経営の健全性・効率性について
①経常収支比率、⑤経費回収率経常収支比率は100%を超えているものの、経費回収率は100%を大きく下回り、全国平均、類似団体の平均と比較し20%以上低い。これは本市の使用料単価が低いことなどが要因である。今後は汚水処理費の削減に努めるとともに、水洗化率の向上や適正な使用料体系の検討を行う。②累積欠損金比率累積欠損金は発生していないため、0%である。③流動比率100%を大きく下回り、全国平均、類似団体の平均の半分以下の値である。

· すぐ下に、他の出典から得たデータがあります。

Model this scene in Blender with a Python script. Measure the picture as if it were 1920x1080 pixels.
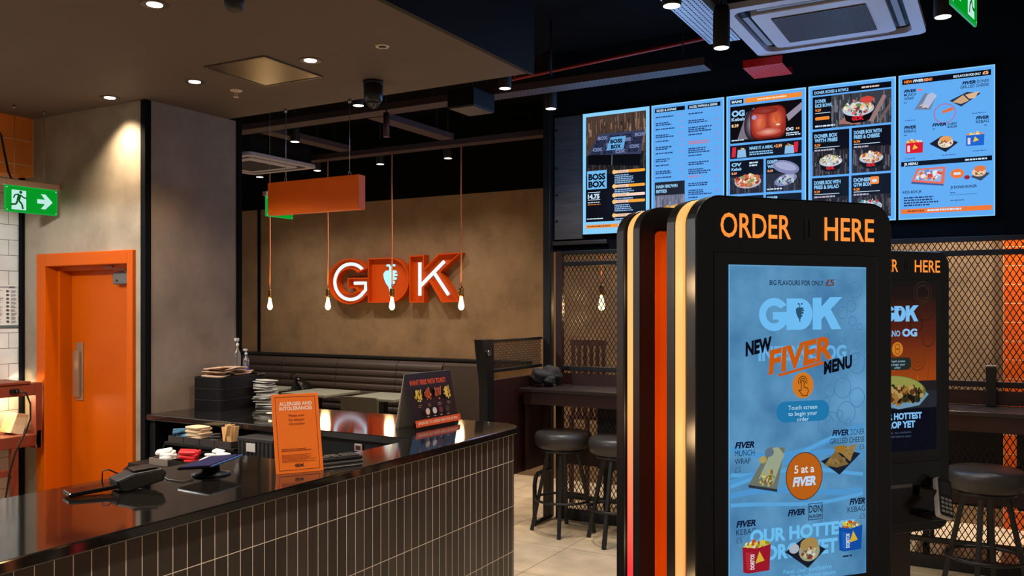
import bpy, bmesh, math, random
from mathutils import Matrix, Vector
PI = math.pi
for _o in list(bpy.data.objects):
    bpy.data.objects.remove(_o, do_unlink=True)
SC = bpy.context.scene
COL = SC.collection

# ------------------------------------------------------------------ camera, world, exposure
YAW = math.radians(29.6)
cam_d = bpy.data.cameras.new('camera')
cam = bpy.data.objects.new('camera', cam_d)
COL.objects.link(cam)
cam.location = (0, 0, 1.6)
cam.rotation_euler = (PI / 2, 0, YAW)
cam_d.sensor_width = 36
cam_d.lens = 1622 / 1920 * 36
cam_d.shift_y = 37 / 1920
cam_d.clip_start = 0.05
SC.camera = cam
world = bpy.data.worlds.new('world')
SC.world = world
world.use_nodes = True
_bg = world.node_tree.nodes['Background']
_bg.inputs[0].default_value = (1.0, 0.90, 0.80, 1)
_bg.inputs[1].default_value = 0.17
SC.view_settings.view_transform = 'Standard'
SC.view_settings.look = 'None'
SC.view_settings.gamma = 1
SC.view_settings.use_curve_mapping = False
SC.view_settings.exposure = 0.0
WARM = (1.0, 0.80, 0.58)
NEUT = (1.0, 0.90, 0.78)
AMBER = (1.0, 0.62, 0.28)


# ------------------------------------------------------------------ materials
def lin(c):
    return tuple(((v / 255) / 12.92 if v / 255 <= 0.04045 else ((v / 255 + 0.055) / 1.055) ** 2.4) for v in c[:3]) + (1,)


MATS = {}


def mat(name, rgb, rough=0.5, metal=0.0, spec=0.5, var=0.0, scale=8.0, bump=0.0, detail=6, coat=0.0, stretch=None, trans=0.0, emit=None, es=0.0, alpha=1.0):
    if name in MATS:
        return MATS[name]
    m = bpy.data.materials.new(name)
    MATS[name] = m
    m.use_nodes = True
    nt = m.node_tree
    b = nt.nodes['Principled BSDF']
    b.inputs['Base Color'].default_value = lin(rgb)
    b.inputs['Roughness'].default_value = rough
    b.inputs['Metallic'].default_value = metal
    b.inputs['Specular IOR Level'].default_value = spec
    b.inputs['Coat Weight'].default_value = coat
    b.inputs['Transmission Weight'].default_value = trans
    b.inputs['Alpha'].default_value = alpha
    if emit:
        b.inputs['Emission Color'].default_value = lin(emit)
        b.inputs['Emission Strength'].default_value = es
    if var or bump:
        tc = nt.nodes.new('ShaderNodeTexCoord')
        mp = nt.nodes.new('ShaderNodeMapping')
        if stretch:
            mp.inputs['Scale'].default_value = stretch
        nz = nt.nodes.new('ShaderNodeTexNoise')
        nz.inputs['Scale'].default_value = scale
        nz.inputs['Detail'].default_value = detail
        nz.inputs['Roughness'].default_value = 0.65
        nt.links.new(tc.outputs['Object'], mp.inputs[0])
        nt.links.new(mp.outputs[0], nz.inputs['Vector'])
        if var:
            rp = nt.nodes.new('ShaderNodeValToRGB')
            c = lin(rgb)
            rp.color_ramp.elements[0].position = 0.3
            rp.color_ramp.elements[1].position = 0.72
            rp.color_ramp.elements[0].color = tuple(v * (1 - var) for v in c[:3]) + (1,)
            rp.color_ramp.elements[1].color = tuple(min(1, v * (1 + var)) for v in c[:3]) + (1,)
            nt.links.new(nz.outputs[0], rp.inputs[0])
            nt.links.new(rp.outputs[0], b.inputs['Base Color'])
        if bump:
            bp = nt.nodes.new('ShaderNodeBump')
            bp.inputs['Strength'].default_value = bump
            bp.inputs['Distance'].default_value = 0.01
            nt.links.new(nz.outputs[0], bp.inputs['Height'])
            nt.links.new(bp.outputs[0], b.inputs['Normal'])
    return m


def glow(rgb, s=1.0, rough=0.35):
    n = 'lit_%d_%d_%d_%g' % (rgb[0], rgb[1], rgb[2], s)
    return mat(n, (4, 4, 4), rough, spec=0.05, emit=rgb, es=s)


def ink(rgb, rough=0.55):
    return mat('ink_%d_%d_%d' % tuple(rgb[:3]), rgb, rough, spec=0.35)


def tile_mat(name, rgb, grout, bw, rh, mortar, stagger=0.0, axes='XZ', rough=0.3, off=(0, 0), var=0.25, bump=0.4, spec=0.5, uv=False):
    m = bpy.data.materials.new(name)
    MATS[name] = m
    m.use_nodes = True
    nt = m.node_tree
    b = nt.nodes['Principled BSDF']
    b.inputs['Roughness'].default_value = rough
    b.inputs['Specular IOR Level'].default_value = spec
    tc = nt.nodes.new('ShaderNodeTexCoord')
    sp = nt.nodes.new('ShaderNodeSeparateXYZ')
    cb = nt.nodes.new('ShaderNodeCombineXYZ')
    ad = nt.nodes.new('ShaderNodeVectorMath')
    ad.operation = 'ADD'
    ad.inputs[1].default_value = (off[0], off[1], 0)
    nt.links.new(tc.outputs['UV' if uv else 'Object'], sp.inputs[0])
    ax = 'XY' if uv else axes
    nt.links.new(sp.outputs[ax[0]], cb.inputs[0])
    nt.links.new(sp.outputs[ax[1]], cb.inputs[1])
    nt.links.new(cb.outputs[0], ad.inputs[0])
    br = nt.nodes.new('ShaderNodeTexBrick')
    br.offset = stagger
    br.squash = 1
    br.inputs['Scale'].default_value = 1
    br.inputs['Brick Width'].default_value = bw
    br.inputs['Row Height'].default_value = rh
    br.inputs['Mortar Size'].default_value = mortar
    br.inputs['Mortar Smooth'].default_value = 0.1
    br.inputs['Bias'].default_value = 0
    c = lin(rgb)
    br.inputs['Color1'].default_value = tuple(v * (1 - var) for v in c[:3]) + (1,)
    br.inputs['Color2'].default_value = tuple(min(1, v * (1 + var)) for v in c[:3]) + (1,)
    br.inputs['Mortar'].default_value = lin(grout)
    nt.links.new(ad.outputs[0], br.inputs['Vector'])
    nz = nt.nodes.new('ShaderNodeTexNoise')
    nz.inputs['Scale'].default_value = 5
    nz.inputs['Detail'].default_value = 6
    nt.links.new(tc.outputs['Object'], nz.inputs['Vector'])
    mx = nt.nodes.new('ShaderNodeMix')
    mx.data_type = 'RGBA'
    mx.blend_type = 'MULTIPLY'
    mx.inputs[0].default_value = 0.5
    mr = nt.nodes.new('ShaderNodeMapRange')
    mr.inputs[1].default_value = 0.25
    mr.inputs[2].default_value = 0.75
    mr.inputs[3].default_value = 0.5
    mr.inputs[4].default_value = 1.4
    nt.links.new(nz.outputs[0], mr.inputs[0])
    nt.links.new(br.outputs['Color'], mx.inputs[6])
    nt.links.new(mr.outputs[0], mx.inputs[7])
    nt.links.new(mx.outputs[2], b.inputs['Base Color'])
    bp = nt.nodes.new('ShaderNodeBump')
    bp.invert = True
    bp.inputs['Strength'].default_value = bump
    bp.inputs['Distance'].default_value = 0.003
    nt.links.new(br.outputs['Fac'], bp.inputs['Height'])
    nt.links.new(bp.outputs[0], b.inputs['Normal'])
    return m


# ------------------------------------------------------------------ mesh builder
class MB:
    def __init__(self):
        self.bm = bmesh.new()
        self.mats = []

    def mi(self, m):
        if m not in self.mats:
            self.mats.append(m)
        return self.mats.index(m)

    def merge(self, b2, m=None, M=None, smooth=False):
        i = self.mi(m)
        vm = {}
        for v in b2.verts:
            vm[v] = self.bm.verts.new(M @ v.co if M else v.co)
        for f in b2.faces:
            try:
                nf = self.bm.faces.new([vm[v] for v in f.verts])
            except ValueError:
                continue
            nf.material_index = i
            nf.smooth = smooth or f.smooth
        b2.free()
        return self

    def box(self, x0, x1, y0, y1, z0, z1, m=None, bev=0.0, M=None, seg=2):
        b = bmesh.new()
        bmesh.ops.create_cube(b, size=1)
        for v in b.verts:
            v.co = Vector(((x0 + x1) / 2 + v.co.x * (x1 - x0), (y0 + y1) / 2 + v.co.y * (y1 - y0), (z0 + z1) / 2 + v.co.z * (z1 - z0)))
        if bev > 0:
            bmesh.ops.bevel(b, geom=list(b.edges), offset=bev, segments=seg, affect='EDGES', profile=0.5)
        return self.merge(b, m, M)

    def bar(self, p0, p1, w, d, m=None, up=(0, 0, 1), bev=0.0):
        p0, p1 = Vector(p0), Vector(p1)
        z = (p1 - p0)
        L = z.length
        z.normalize()
        u = Vector(up)
        if abs(z.dot(u)) > 0.98:
            u = Vector((0, 1, 0))
        x = u.cross(z).normalized()
        y = z.cross(x)
        M = Matrix((x, y, z)).transposed().to_4x4()
        M.translation = p0
        return self.box(-w / 2, w / 2, -d / 2, d / 2, 0, L, m, bev, M)

    def cyl(self, p0, p1, r0, r1=None, m=None, n=20, caps=True):
        r1 = r0 if r1 is None else r1
        p0, p1 = Vector(p0), Vector(p1)
        z = (p1 - p0).normalized()
        u = Vector((0, 0, 1)) if abs(z.z) < 0.9 else Vector((1, 0, 0))
        x = u.cross(z).normalized()
        y = z.cross(x)
        i = self.mi(m)
        a = [self.bm.verts.new(p0 + (x * math.cos(t) + y * math.sin(t)) * r0) for t in [2 * PI * k / n for k in range(n)]]
        b = [self.bm.verts.new(p1 + (x * math.cos(t) + y * math.sin(t)) * r1) for t in [2 * PI * k / n for k in range(n)]]
        for k in range(n):
            f = self.bm.faces.new((a[k], a[(k + 1) % n], b[(k + 1) % n], b[k]))
            f.smooth = True
            f.material_index = i
        if caps:
            for ring in (a[::-1], b):
                f = self.bm.faces.new(ring)
                f.material_index = i
        return self

    def tube(self, pts, r, m=None, n=8, closed=False):
        pts = [Vector(p) for p in pts]
        i = self.mi(m)
        rings = []
        N = len(pts)
        prev = None
        for k, p in enumerate(pts):
            if closed:
                t = (pts[(k + 1) % N] - pts[k - 1]).normalized()
            else:
                t = (pts[min(k + 1, N - 1)] - pts[max(k - 1, 0)]).normalized()
            if prev is None:
                u = Vector((0, 0, 1)) if abs(t.z) < 0.9 else Vector((1, 0, 0))
                x = u.cross(t).normalized()
            else:
                x = (prev - t * prev.dot(t)).normalized()
            prev = x
            y = t.cross(x)
            rr = r[k] if isinstance(r, (list, tuple)) else r
            rings.append([self.bm.verts.new(p + (x * math.cos(a) + y * math.sin(a)) * rr) for a in [2 * PI * q / n for q in range(n)]])
        R = range(N) if closed else range(N - 1)
        for k in R:
            A, B = rings[k], rings[(k + 1) % N]
            for q in range(n):
                f = self.bm.faces.new((A[q], A[(q + 1) % n], B[(q + 1) % n], B[q]))
                f.smooth = True
                f.material_index = i
        if not closed:
            for ring in (rings[0][::-1], rings[-1]):
                f = self.bm.faces.new(ring)
                f.material_index = i
        return self

    def lathe(self, prof, c=(0, 0, 0), m=None, n=28, M=None):
        i = self.mi(m)
        rings = []
        for r, z in prof:
            ring = []
            for k in range(n):
                a = 2 * PI * k / n
                v = Vector((c[0] + r * math.cos(a), c[1] + r * math.sin(a), c[2] + z))
                ring.append(self.bm.verts.new(M @ v if M else v))
            rings.append(ring)
        for k in range(len(rings) - 1):
            for q in range(n):
                f = self.bm.faces.new((rings[k][q], rings[k][(q + 1) % n], rings[k + 1][(q + 1) % n], rings[k + 1][q]))
                f.smooth = True
                f.material_index = i
        for ring in (rings[0][::-1], rings[-1]):
            f = self.bm.faces.new(ring)
            f.material_index = i
        return self

    def prism(self, pts, a0, a1, m=None, axis='z', M=None, bev=0.0, smooth=False):
        """extrude a closed 2D outline; axis z: (x,y); y: (x,z); x: (y,z)"""
        b = bmesh.new()

        def P(p, a):
            return Vector((p[0], p[1], a)) if axis == 'z' else (Vector((p[0], a, p[1])) if axis == 'y' else Vector((a, p[0], p[1])))
        lo = [b.verts.new(P(p, a0)) for p in pts]
        hi = [b.verts.new(P(p, a1)) for p in pts]
        N = len(pts)
        b.faces.new(lo[::-1])
        b.faces.new(hi)
        for k in range(N):
            f = b.faces.new((lo[k], lo[(k + 1) % N], hi[(k + 1) % N], hi[k]))
            f.smooth = smooth
        bmesh.ops.recalc_face_normals(b, faces=b.faces)
        if bev > 0:
            es = [e for e in b.edges if abs((e.verts[0].co - e.verts[1].co).dot(P((0, 0), 1))) < 1e-6]
            bmesh.ops.bevel(b, geom=es, offset=bev, segments=2, affect='EDGES', profile=0.5)
        return self.merge(b, m, M)

    def ring(self, outer, inner, a0, a1, m=None, axis='y'):
        i = self.mi(m)

        def P(p, a):
            return Vector((p[0], p[1], a)) if axis == 'z' else (Vector((p[0], a, p[1])) if axis == 'y' else Vector((a, p[0], p[1])))
        V = [[self.bm.verts.new(P(p, a)) for p in q] for q, a in ((outer, a0), (outer, a1), (inner, a1), (inner, a0))]
        N = len(outer)
        for j in range(4):
            A, B = V[j], V[(j + 1) % 4]
            for k in range(N):
                f = self.bm.faces.new((A[k], A[(k + 1) % N], B[(k + 1) % N], B[k]))
                f.material_index = i
        return self

    def poly(self, pts, m=None, smooth=False):
        f = self.bm.faces.new([self.bm.verts.new(Vector(p)) for p in pts])
        f.material_index = self.mi(m)
        f.smooth = smooth
        return self

    def blob(self, c, r, m=None, seed=0, amt=0.15, sub=2, sc=(1, 1, 1), M=None):
        b = bmesh.new()
        bmesh.ops.create_icosphere(b, subdivisions=sub, radius=r)
        rnd = random.Random(seed)
        ph = [rnd.uniform(0, 6) for _ in range(6)]
        for v in b.verts:
            n = v.co.normalized()
            k = 1 + amt * (math.sin(3 * n.x + ph[0]) * math.sin(4 * n.y + ph[1]) + 0.5 * math.sin(7 * n.z + ph[2] + 3 * n.x))
            v.co = Vector((c[0] + v.co.x * k * sc[0], c[1] + v.co.y * k * sc[1], c[2] + v.co.z * k * sc[2]))
        return self.merge(b, m, M, True)

    def build(self, name, m=None, parent=None, world=False, loc=None, recalc=False):
        if world and parent is not None:
            M = Matrix.Identity(4)
            p = parent
            while p:
                M = p.matrix_basis @ M
                p = p.parent
            self.bm.transform(M.inverted())
        if recalc:
            bmesh.ops.recalc_face_normals(self.bm, faces=self.bm.faces)
        me = bpy.data.meshes.new(name)
        self.bm.to_mesh(me)
        self.bm.free()
        for mm in self.mats or [m]:
            mm = mm or m
            if mm:
                me.materials.append(mm)
        o = bpy.data.objects.new(name, me)
        COL.objects.link(o)
        if parent is not None:
            o.parent = parent
        if loc:
            o.location = loc
        return o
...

これは企業債償還金が多いことや現金が少ないことが要因である。経営基盤の安定化に向け、借入と償還バランスを考慮した資金調達を行い、適正な使用料体系の検討を行う。④企業債残高対事業規模比率全国平均、類似団体の平均を大きく上回っている。本市は、平成8年から約10年間で集中的に下水道を整備しており、この時期に多額の借入をしたことが要因である。今後これらの償還が終了していくため比率は減少していく見込みである。⑥汚水処理原価150円を超える部分は、分流式下水道に要する経費として一般会計から繰入れている。分流式下水道に要する経費を控除する前の原価は172.76円で類似団体平均値よりも高くなっている。これは汚水資本費が高いことが要因である。今後は、汚水資本費が減少傾向であるため原価の減少が見込まれるが、引き続き汚水処理費の削減に努める。⑧水洗化率全国平均、類似団体の平均値を下回っている。普及促進活動を実施しているが、下水道接続には費用がかかることや、浄化槽を利用していること等が未接続の要因となっている。経営健全化を図るためにも、普及促進活動を強化し、水洗化率の向上に努める。
老朽化の状況について
①有形固定資産減価償却率全国平均、類似団体の平均を下回っているが、これは平成31年度に公営企業会計に移行した際、平成30年度までの償却累計額相当部分を資産価値から差し引き、新たに資産を取得したものとみなして帳簿価格を決定したためである。実際は耐用年数を超過した施設も多くあるため、計画的に修繕、改築を進めていく。②管渠老朽化率、③管渠改善率管渠老朽化率は全国平均、類似団体の平均を大きく上回っている。これは、本市の下水道事業が全国的にも早期である昭和25年に事業開始しているからである。管渠の更新・改良は令和2年度は実施していない。現在は平成30年度に策定した「行田市下水道ストックマネジメント計画」に基づき、マンホールの点検・調査を進めており、今後この調査結果に応じて管渠更新を進めていく。
全体総括
経営の健全性・効率性について、多くの指標で全国平均、類似団体の平均を下回っており、非常に厳しい経営状況である。今後は、令和2年度策定した「経営戦略」に基づき、経営基盤の強化と財政マネジメントの向上が求められる。特に、経費回収率が100%を大きく下回っていることから、経営の効率化や不明水対策による経費の削減、適正な使用料体系の検証が必要である。老朽化の状況については、減価償却率は低いものの、耐用年数を超えた施設が多くみられる。このため、施設の計画的な維持管理及び、修繕・改築の推進が必要である。